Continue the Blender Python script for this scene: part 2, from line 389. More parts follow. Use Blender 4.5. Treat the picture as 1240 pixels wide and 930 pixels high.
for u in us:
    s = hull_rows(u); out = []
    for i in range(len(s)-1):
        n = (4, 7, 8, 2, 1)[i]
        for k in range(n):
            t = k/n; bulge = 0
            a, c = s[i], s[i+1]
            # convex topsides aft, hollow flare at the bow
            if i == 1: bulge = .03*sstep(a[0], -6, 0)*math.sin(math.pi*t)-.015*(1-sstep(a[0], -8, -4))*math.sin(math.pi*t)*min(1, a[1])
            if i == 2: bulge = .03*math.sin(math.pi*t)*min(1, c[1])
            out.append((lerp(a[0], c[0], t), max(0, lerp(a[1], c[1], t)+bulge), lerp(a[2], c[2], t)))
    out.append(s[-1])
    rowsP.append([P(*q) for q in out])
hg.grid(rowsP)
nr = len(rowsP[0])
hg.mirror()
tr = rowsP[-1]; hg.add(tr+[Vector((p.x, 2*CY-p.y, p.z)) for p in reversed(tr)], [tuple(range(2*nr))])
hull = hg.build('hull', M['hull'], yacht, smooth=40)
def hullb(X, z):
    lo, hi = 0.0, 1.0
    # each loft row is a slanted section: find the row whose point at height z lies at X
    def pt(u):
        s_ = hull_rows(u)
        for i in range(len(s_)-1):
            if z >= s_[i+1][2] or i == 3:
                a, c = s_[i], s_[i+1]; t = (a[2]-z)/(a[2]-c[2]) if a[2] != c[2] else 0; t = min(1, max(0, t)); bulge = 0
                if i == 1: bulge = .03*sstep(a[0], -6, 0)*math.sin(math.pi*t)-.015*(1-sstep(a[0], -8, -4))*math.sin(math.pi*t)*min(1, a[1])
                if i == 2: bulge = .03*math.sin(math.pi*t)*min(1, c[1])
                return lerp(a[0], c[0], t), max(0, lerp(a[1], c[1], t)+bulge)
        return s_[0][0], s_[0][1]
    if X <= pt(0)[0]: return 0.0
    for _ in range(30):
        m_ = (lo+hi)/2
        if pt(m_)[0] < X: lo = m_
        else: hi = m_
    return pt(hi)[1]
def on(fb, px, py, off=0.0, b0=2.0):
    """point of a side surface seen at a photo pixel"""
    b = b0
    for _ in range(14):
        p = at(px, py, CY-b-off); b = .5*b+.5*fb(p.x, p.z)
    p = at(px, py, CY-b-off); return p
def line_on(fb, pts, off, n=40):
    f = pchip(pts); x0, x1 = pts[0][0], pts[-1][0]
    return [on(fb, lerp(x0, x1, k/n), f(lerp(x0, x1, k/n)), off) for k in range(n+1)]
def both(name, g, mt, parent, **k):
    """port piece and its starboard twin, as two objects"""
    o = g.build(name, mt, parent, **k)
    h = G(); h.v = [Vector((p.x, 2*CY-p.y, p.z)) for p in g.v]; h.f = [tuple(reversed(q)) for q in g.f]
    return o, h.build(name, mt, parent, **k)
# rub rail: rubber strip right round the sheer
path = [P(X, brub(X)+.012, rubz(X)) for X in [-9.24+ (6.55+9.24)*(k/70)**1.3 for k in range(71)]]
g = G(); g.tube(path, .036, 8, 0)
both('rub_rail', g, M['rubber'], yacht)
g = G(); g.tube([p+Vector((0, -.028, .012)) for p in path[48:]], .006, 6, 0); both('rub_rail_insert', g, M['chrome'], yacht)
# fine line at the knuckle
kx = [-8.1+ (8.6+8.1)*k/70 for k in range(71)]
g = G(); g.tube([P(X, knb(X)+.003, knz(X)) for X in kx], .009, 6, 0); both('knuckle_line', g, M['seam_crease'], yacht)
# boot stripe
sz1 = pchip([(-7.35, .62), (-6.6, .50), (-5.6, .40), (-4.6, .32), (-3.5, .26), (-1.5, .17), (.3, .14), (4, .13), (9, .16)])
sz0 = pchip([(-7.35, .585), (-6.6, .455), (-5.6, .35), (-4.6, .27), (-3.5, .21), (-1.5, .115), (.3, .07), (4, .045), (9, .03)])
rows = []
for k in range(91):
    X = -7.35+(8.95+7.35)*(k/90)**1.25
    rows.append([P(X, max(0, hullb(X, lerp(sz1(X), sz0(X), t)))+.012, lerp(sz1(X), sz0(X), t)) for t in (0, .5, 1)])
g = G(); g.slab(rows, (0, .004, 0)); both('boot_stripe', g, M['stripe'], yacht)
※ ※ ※
- What you have to do: Transcribe the data above in full, exactly.

- Answer in full:
Continue the Blender Python script for this scene: part 2, from line 389. More parts follow. Use Blender 4.5. Treat the picture as 1240 pixels wide and 930 pixels high.
for u in us:
    s = hull_rows(u); out = []
    for i in range(len(s)-1):
        n = (4, 7, 8, 2, 1)[i]
        for k in range(n):
            t = k/n; bulge = 0
            a, c = s[i], s[i+1]
            # convex topsides aft, hollow flare at the bow
            if i == 1: bulge = .03*sstep(a[0], -6, 0)*math.sin(math.pi*t)-.015*(1-sstep(a[0], -8, -4))*math.sin(math.pi*t)*min(1, a[1])
            if i == 2: bulge = .03*math.sin(math.pi*t)*min(1, c[1])
            out.append((lerp(a[0], c[0], t), max(0, lerp(a[1], c[1], t)+bulge), lerp(a[2], c[2], t)))
    out.append(s[-1])
    rowsP.append([P(*q) for q in out])
hg.grid(rowsP)
nr = len(rowsP[0])
hg.mirror()
tr = rowsP[-1]; hg.add(tr+[Vector((p.x, 2*CY-p.y, p.z)) for p in reversed(tr)], [tuple(range(2*nr))])
hull = hg.build('hull', M['hull'], yacht, smooth=40)
def hullb(X, z):
    lo, hi = 0.0, 1.0
    # each loft row is a slanted section: find the row whose point at height z lies at X
    def pt(u):
        s_ = hull_rows(u)
        for i in range(len(s_)-1):
            if z >= s_[i+1][2] or i == 3:
                a, c = s_[i], s_[i+1]; t = (a[2]-z)/(a[2]-c[2]) if a[2] != c[2] else 0; t = min(1, max(0, t)); bulge = 0
                if i == 1: bulge = .03*sstep(a[0], -6, 0)*math.sin(math.pi*t)-.015*(1-sstep(a[0], -8, -4))*math.sin(math.pi*t)*min(1, a[1])
                if i == 2: bulge = .03*math.sin(math.pi*t)*min(1, c[1])
                return lerp(a[0], c[0], t), max(0, lerp(a[1], c[1], t)+bulge)
        return s_[0][0], s_[0][1]
    if X <= pt(0)[0]: return 0.0
    for _ in range(30):
        m_ = (lo+hi)/2
        if pt(m_)[0] < X: lo = m_
        else: hi = m_
    return pt(hi)[1]
def on(fb, px, py, off=0.0, b0=2.0):
    """point of a side surface seen at a photo pixel"""
    b = b0
    for _ in range(14):
        p = at(px, py, CY-b-off); b = .5*b+.5*fb(p.x, p.z)
    p = at(px, py, CY-b-off); return p
def line_on(fb, pts, off, n=40):
    f = pchip(pts); x0, x1 = pts[0][0], pts[-1][0]
    return [on(fb, lerp(x0, x1, k/n), f(lerp(x0, x1, k/n)), off) for k in range(n+1)]
def both(name, g, mt, parent, **k):
    """port piece and its starboard twin, as two objects"""
    o = g.build(name, mt, parent, **k)
    h = G(); h.v = [Vector((p.x, 2*CY-p.y, p.z)) for p in g.v]; h.f = [tuple(reversed(q)) for q in g.f]
    return o, h.build(name, mt, parent, **k)
# rub rail: rubber strip right round the sheer
path = [P(X, brub(X)+.012, rubz(X)) for X in [-9.24+ (6.55+9.24)*(k/70)**1.3 for k in range(71)]]
g = G(); g.tube(path, .036, 8, 0)
both('rub_rail', g, M['rubber'], yacht)
g = G(); g.tube([p+Vector((0, -.028, .012)) for p in path[48:]], .006, 6, 0); both('rub_rail_insert', g, M['chrome'], yacht)
# fine line at the knuckle
kx = [-8.1+ (8.6+8.1)*k/70 for k in range(71)]
g = G(); g.tube([P(X, knb(X)+.003, knz(X)) for X in kx], .009, 6, 0); both('knuckle_line', g, M['seam_crease'], yacht)
# boot stripe
sz1 = pchip([(-7.35, .62), (-6.6, .50), (-5.6, .40), (-4.6, .32), (-3.5, .26), (-1.5, .17), (.3, .14), (4, .13), (9, .16)])
sz0 = pchip([(-7.35, .585), (-6.6, .455), (-5.6, .35), (-4.6, .27), (-3.5, .21), (-1.5, .115), (.3, .07), (4, .045), (9, .03)])
rows = []
for k in range(91):
    X = -7.35+(8.95+7.35)*(k/90)**1.25
    rows.append([P(X, max(0, hullb(X, lerp(sz1(X), sz0(X), t)))+.012, lerp(sz1(X), sz0(X), t)) for t in (0, .5, 1)])
g = G(); g.slab(rows, (0, .004, 0)); both('boot_stripe', g, M['stripe'], yacht)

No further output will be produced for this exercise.